Tomorrow is the final day of the Science Bloggers for Students fundraising challenge at Donors Choose. Thank you, guys, for helping me raise $461 which will hopefully be doubled by HP some time this week! One of the projects, Rockin Earth, has only $176 left to go! Please, VatulBlog readers, let’s be responsible for the kids of Jacksonville, North Carolina acquiring a decent mineral testing kit. Just one more day and a beleaguered teacher will thank you from the bottom of her heart.

Why should you help kids learn science? So that they appreciate football, of course! Scientific American reports:

In partnership with the National Science Foundation and the National Football League, NBC Learn has created 10 videos that explore several concepts:

* Newton’s three laws of motion
* The Pythagorean theorem
* Projectile motion
* Vectors
* Geometric shapes
* Kinematics
*  Torque
*  Hydration and nutrition

All this week, we’ll be providing additional stories that take the concepts explored in the video further.

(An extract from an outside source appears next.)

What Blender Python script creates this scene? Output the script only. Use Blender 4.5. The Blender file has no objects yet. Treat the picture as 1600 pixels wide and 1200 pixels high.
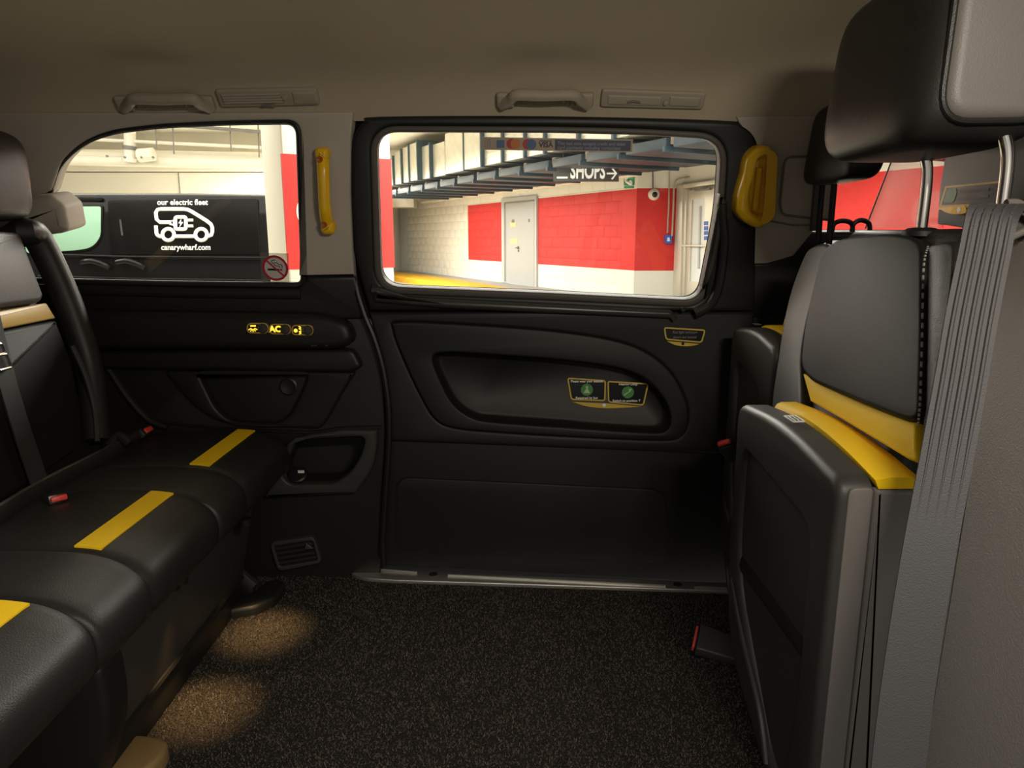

Remember those awful word problems in which a dude has to swim across a river flowing at a certain velocity, so how far upstream does said dude have to start, given his own speed, in order to reach a specific point on the opposite bank? In What Are Vectors, and How Are They Used? “you see that quarterbacks must account for their own motion when throwing a pass.” Explains Jay Cutler. Sorry, was that out loud?

And yet, I don’t think angular momentum and torque can explain the big blond FABUlousness that is my very own defensive linebacker, Clay Matthews. Especially against the Cowboys.

The Sack Of John Kitna (Credit: Tom Lynn)

Hey, any excuse to talk Packer football raise money for science.